** TASK BRIEF **
Begin at the first line and end at the line containing "from mathutils import Vector, Matrix, Euler". Extract exactly those lines.

## Begin RECORDED DATA

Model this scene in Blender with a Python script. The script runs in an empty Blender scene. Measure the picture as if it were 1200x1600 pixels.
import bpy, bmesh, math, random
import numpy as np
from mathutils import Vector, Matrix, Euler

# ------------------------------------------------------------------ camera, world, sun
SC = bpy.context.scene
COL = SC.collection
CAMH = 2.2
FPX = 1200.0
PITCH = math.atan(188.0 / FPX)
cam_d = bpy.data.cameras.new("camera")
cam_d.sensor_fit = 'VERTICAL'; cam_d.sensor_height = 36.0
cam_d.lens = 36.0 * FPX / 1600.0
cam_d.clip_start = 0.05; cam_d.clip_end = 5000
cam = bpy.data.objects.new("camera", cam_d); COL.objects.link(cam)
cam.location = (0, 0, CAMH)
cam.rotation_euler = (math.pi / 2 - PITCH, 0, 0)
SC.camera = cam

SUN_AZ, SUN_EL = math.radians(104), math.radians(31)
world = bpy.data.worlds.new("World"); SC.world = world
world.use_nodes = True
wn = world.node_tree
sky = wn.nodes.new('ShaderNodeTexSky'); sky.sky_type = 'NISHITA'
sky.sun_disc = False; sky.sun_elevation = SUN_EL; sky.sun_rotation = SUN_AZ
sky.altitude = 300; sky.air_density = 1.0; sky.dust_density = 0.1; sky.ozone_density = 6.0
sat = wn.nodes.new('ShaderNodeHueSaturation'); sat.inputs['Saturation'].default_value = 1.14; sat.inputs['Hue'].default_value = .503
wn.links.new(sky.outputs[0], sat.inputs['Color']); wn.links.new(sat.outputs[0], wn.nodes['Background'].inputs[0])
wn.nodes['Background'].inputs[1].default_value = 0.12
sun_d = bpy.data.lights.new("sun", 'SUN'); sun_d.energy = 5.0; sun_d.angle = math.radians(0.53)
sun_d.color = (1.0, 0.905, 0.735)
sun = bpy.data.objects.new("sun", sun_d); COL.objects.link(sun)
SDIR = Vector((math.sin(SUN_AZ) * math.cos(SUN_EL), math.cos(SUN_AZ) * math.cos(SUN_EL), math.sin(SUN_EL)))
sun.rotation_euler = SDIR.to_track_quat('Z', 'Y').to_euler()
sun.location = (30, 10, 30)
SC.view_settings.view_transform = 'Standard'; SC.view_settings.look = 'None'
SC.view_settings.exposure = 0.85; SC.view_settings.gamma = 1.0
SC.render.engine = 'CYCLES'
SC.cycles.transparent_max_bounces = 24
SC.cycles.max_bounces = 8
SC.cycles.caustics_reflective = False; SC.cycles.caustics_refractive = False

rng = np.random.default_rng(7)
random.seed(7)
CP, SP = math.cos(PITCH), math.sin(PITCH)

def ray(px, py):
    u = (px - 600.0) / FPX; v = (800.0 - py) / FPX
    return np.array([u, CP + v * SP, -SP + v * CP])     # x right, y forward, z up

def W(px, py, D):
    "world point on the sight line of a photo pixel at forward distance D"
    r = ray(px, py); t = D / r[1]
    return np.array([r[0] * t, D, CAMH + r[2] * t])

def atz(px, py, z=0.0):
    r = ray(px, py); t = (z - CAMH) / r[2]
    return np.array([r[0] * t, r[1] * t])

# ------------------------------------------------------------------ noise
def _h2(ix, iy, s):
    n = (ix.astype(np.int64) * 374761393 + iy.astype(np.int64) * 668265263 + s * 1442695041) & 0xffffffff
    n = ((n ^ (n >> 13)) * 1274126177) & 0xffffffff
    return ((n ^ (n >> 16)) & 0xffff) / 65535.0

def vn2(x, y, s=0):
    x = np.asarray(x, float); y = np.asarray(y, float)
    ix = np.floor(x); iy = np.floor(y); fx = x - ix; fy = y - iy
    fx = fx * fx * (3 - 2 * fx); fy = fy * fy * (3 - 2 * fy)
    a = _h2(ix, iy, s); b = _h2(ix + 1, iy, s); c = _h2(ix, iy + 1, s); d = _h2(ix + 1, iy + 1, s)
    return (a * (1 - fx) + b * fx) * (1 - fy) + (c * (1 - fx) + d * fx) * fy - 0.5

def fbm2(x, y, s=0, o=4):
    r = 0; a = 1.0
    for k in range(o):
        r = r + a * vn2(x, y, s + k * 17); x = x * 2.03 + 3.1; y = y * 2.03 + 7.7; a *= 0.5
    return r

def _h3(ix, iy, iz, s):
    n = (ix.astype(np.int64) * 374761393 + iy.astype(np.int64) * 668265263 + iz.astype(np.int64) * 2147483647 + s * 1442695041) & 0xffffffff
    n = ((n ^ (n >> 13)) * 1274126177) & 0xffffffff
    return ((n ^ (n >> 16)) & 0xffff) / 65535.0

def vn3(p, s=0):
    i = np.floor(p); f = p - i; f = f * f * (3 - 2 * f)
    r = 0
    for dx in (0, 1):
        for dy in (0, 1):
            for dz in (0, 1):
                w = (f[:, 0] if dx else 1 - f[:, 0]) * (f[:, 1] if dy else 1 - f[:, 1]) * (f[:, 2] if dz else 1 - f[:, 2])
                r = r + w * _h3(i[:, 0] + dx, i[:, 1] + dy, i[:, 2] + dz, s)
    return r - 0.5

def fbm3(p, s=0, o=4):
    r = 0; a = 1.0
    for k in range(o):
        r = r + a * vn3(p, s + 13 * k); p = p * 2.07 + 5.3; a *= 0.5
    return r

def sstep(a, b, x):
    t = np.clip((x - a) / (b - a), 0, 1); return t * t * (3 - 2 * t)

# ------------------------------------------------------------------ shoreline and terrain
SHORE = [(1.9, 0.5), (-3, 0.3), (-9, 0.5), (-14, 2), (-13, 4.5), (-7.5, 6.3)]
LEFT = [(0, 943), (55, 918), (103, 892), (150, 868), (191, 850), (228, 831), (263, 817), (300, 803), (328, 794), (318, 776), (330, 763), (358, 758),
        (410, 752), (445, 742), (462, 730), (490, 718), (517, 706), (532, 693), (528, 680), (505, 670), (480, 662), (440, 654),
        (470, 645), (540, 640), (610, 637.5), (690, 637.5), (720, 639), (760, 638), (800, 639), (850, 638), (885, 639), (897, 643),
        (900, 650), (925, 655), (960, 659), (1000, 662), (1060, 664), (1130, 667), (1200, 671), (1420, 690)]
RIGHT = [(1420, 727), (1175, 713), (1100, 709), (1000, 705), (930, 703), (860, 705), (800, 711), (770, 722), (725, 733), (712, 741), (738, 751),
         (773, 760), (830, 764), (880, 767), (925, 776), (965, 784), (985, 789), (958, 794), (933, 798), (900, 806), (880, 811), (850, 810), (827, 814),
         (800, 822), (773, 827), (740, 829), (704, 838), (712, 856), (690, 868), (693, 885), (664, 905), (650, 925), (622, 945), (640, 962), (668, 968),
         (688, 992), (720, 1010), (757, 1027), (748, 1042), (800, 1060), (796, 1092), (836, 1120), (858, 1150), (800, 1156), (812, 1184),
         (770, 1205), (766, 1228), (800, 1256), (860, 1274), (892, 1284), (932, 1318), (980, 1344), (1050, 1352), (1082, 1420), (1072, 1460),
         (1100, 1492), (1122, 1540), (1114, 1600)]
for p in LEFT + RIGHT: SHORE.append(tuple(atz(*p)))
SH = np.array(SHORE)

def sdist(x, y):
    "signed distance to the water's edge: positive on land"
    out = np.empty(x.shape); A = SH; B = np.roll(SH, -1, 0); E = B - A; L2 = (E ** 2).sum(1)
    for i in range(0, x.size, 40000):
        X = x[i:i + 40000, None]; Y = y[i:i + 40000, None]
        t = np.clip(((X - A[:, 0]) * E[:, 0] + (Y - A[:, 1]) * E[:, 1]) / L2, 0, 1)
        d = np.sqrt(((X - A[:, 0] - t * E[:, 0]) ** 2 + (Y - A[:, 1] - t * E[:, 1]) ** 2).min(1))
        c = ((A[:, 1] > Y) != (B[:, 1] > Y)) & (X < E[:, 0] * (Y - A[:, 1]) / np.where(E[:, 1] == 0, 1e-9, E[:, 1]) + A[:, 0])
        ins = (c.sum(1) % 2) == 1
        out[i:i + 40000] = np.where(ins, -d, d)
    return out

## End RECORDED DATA

** RESULT FOR THIS TASK **
Model this scene in Blender with a Python script. The script runs in an empty Blender scene. Measure the picture as if it were 1200x1600 pixels.
import bpy, bmesh, math, random
import numpy as np
from mathutils import Vector, Matrix, Euler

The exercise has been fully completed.